Odonel capitaneou o confronto com o bando de Lampião no Arraial das Abóboras, em
1929, onde foi ferido, mas impingiu importante baixa ao grupo de bandidos, pois
dera cabo do experiente cangaceiro Mergulhão, além de ferir um outro. A sua trajetória
honrada como oficial, perfumada de coragem, é descrita no livro, bem como as injustiças sofridas por ele. Cabe ao leitor mergulhar nas páginas e conferir.
Inclusive, a quase totalidade dos oficiais citados no livro tem algo descrito
sobre suas promoções, reformas e destino, à guisa de informações biográficas, o
que em muito facilita a vida do pesquisador.
Uma coisa
prática e acertada na diagramação do livro é a disposição das referências no
inferior da página, o que deixa a leitura mais ágil e dinâmica ao evitar que o
leitor precise deslocar sua atenção para outra parte para conferir uma citação.
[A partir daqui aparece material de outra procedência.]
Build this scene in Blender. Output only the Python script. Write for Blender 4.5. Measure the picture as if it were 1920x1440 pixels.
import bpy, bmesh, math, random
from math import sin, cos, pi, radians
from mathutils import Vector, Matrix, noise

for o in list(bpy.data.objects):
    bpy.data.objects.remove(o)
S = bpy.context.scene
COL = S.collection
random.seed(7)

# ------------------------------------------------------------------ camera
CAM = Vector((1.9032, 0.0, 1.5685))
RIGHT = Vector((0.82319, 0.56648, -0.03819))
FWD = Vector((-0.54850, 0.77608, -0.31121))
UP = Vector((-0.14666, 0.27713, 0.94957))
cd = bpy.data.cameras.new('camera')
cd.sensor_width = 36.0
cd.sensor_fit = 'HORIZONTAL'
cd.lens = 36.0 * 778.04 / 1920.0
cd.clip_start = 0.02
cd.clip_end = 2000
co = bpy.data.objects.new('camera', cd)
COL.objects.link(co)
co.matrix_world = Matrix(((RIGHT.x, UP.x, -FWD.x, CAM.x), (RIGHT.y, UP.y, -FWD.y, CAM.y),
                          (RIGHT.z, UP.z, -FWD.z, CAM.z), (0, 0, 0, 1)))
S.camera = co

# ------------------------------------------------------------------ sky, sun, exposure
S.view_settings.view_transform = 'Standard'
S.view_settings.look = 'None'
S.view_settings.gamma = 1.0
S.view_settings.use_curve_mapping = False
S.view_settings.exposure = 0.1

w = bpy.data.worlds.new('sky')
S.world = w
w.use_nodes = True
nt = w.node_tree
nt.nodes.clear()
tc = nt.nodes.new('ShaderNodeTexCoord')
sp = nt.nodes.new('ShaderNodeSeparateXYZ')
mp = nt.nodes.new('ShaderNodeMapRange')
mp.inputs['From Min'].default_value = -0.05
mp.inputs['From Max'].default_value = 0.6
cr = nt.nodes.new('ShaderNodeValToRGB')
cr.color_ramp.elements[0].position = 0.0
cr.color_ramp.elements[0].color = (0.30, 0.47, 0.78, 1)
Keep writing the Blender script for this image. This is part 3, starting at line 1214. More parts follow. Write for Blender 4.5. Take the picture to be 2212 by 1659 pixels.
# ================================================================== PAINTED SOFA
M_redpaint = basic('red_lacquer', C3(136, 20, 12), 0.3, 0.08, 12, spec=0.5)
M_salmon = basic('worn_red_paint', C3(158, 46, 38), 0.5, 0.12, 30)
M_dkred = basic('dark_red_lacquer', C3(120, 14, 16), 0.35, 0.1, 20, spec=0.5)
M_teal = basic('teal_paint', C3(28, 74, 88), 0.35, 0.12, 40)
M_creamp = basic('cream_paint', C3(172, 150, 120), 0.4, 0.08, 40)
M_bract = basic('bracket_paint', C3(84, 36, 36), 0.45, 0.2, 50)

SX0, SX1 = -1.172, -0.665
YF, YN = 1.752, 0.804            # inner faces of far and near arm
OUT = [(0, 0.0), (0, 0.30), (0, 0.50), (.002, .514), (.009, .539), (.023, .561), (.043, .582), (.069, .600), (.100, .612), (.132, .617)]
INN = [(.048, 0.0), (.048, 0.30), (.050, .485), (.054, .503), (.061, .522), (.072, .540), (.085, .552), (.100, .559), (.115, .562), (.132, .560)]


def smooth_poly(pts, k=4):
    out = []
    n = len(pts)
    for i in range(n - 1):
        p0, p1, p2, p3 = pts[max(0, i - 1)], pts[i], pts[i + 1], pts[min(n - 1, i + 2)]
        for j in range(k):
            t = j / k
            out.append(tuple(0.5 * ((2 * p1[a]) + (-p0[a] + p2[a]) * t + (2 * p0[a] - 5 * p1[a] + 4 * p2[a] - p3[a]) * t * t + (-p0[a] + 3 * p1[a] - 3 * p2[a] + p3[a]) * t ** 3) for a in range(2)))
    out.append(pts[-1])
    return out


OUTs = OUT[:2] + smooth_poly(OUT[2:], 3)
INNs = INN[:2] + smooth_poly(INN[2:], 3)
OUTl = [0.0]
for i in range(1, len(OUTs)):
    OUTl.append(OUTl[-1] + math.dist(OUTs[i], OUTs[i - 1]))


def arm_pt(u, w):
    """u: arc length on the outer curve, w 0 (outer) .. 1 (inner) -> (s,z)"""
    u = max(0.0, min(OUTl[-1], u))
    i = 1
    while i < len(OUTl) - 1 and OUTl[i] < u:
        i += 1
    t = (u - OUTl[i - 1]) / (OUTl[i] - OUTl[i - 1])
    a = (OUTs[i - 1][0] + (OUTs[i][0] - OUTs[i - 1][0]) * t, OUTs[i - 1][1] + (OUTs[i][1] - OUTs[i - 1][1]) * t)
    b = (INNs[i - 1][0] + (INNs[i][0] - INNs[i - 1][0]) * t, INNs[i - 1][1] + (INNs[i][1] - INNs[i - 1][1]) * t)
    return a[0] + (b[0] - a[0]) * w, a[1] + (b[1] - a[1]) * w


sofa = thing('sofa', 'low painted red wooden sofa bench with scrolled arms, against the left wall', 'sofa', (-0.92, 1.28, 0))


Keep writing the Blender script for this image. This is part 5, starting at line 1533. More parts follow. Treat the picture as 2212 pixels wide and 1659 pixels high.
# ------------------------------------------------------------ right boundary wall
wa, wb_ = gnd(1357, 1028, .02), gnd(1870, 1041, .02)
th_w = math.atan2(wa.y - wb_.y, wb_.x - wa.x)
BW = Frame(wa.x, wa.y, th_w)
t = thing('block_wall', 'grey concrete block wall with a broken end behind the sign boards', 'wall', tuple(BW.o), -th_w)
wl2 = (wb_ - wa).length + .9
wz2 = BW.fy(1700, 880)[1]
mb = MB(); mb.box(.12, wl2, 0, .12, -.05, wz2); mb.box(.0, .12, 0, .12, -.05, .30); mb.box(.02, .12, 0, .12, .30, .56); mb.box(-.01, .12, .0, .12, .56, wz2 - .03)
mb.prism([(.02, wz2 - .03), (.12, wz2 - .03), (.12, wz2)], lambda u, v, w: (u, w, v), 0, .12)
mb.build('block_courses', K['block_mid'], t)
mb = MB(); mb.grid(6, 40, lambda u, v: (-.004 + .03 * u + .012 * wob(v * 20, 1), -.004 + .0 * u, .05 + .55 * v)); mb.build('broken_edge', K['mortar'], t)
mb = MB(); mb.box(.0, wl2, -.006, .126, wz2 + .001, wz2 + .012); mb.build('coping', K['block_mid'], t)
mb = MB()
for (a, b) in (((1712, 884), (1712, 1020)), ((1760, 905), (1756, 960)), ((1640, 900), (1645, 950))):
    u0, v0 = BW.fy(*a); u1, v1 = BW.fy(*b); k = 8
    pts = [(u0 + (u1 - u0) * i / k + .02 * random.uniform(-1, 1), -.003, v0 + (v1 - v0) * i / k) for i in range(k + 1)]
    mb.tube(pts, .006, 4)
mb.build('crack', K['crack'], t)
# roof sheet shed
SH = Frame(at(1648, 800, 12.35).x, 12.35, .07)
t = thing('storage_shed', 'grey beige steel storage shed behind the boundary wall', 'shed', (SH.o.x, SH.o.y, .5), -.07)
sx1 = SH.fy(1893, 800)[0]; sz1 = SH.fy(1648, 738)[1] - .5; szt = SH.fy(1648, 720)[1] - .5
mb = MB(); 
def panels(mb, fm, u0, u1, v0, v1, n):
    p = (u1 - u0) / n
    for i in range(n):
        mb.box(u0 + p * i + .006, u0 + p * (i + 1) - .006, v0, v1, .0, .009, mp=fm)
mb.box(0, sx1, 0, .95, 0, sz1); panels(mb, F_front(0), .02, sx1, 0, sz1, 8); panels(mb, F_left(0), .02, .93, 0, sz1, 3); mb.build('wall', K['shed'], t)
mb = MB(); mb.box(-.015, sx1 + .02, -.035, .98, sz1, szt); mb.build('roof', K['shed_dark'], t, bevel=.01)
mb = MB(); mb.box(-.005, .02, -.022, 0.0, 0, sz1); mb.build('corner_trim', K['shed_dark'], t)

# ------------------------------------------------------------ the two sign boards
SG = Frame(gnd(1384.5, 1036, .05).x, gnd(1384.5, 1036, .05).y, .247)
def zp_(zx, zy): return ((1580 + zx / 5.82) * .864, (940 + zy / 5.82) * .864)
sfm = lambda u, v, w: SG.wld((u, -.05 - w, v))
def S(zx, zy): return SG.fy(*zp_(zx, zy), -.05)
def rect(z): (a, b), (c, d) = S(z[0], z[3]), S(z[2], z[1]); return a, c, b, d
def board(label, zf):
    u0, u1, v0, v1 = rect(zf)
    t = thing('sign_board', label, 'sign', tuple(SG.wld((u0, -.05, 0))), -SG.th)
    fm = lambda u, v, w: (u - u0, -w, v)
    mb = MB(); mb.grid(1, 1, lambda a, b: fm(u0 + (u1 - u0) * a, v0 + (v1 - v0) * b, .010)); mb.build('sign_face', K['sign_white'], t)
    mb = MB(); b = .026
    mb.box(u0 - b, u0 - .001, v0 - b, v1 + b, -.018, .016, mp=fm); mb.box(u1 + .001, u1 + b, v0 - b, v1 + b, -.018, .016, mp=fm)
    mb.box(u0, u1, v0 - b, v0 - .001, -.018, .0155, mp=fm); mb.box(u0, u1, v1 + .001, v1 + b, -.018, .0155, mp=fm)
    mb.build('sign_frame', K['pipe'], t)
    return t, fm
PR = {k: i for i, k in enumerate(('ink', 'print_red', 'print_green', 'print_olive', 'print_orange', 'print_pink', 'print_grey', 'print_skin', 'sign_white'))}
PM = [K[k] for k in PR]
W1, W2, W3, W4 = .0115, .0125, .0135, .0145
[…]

Está tudo “aos olhos”, no pé da página.
A leitura do livro
flui como um roteiro de documentário cinematográfico perfilando, num intrincado
tabuleiro de xadrez, as Forças de combate ao Cangaço versus Lampião e
seus sequazes, até o clímax nos derradeiros capítulos. Aqui me esquivarei de
comentá-los, sob pena de jogar água fria e acabar amenizando a temperatura sempre
ascendente da narrativa. Por isso sugiro aos leitores que não pulem os
capítulos, pois ao fazê-lo, correrão o risco de não perceber a tensão
crescente, capítulo a capítulo.
Para que não
me estenda muito (há muita coisa ainda a “falar”), encerrarei por aqui. Não sem
antes parabenizar o autor Rubens Antonio pelo belíssimo trabalho, rico em
novidades, seja em informações, seja em iconografia. Como exemplo, basta citar
aqui o registro documental, fotográfico e histórico de Alcides Fraga de
Mendonça, autor do célebre retrato de Lampião e seu bando em Pombal em 1928, o
único do rei vesgo das caatingas em terras baianas.
Enfim, “Canção
Agalopada” é obra de fôlego, que não serve para as estantes empoeiradas; é – afirmo
categoricamente – para ficar na cabeceira, ao alcance da mão, vez que é indispensável
para consultas constantes, não somente a respeito do cangaço em terras baianas,
que é seu eixo principal, mas também como registro importante, embora
periférico, sobre a História recente da Bahia e dos bastidores políticos de
dois séculos de combate ao banditismo. É obra que, do galope rasante das
primeiras impressões, cavalga para a amplidão. São essas que ultrapassam os séculos
e os continentes.
Exelente Dr Leandro,não li ainda todo conteúdo dos livros,mas folheando-os da pra notar a riqueza,o capricho que o professor Rubens Antonio teve pra nós mostrar a realidade da nossa história,a crueza que foi o cangaço!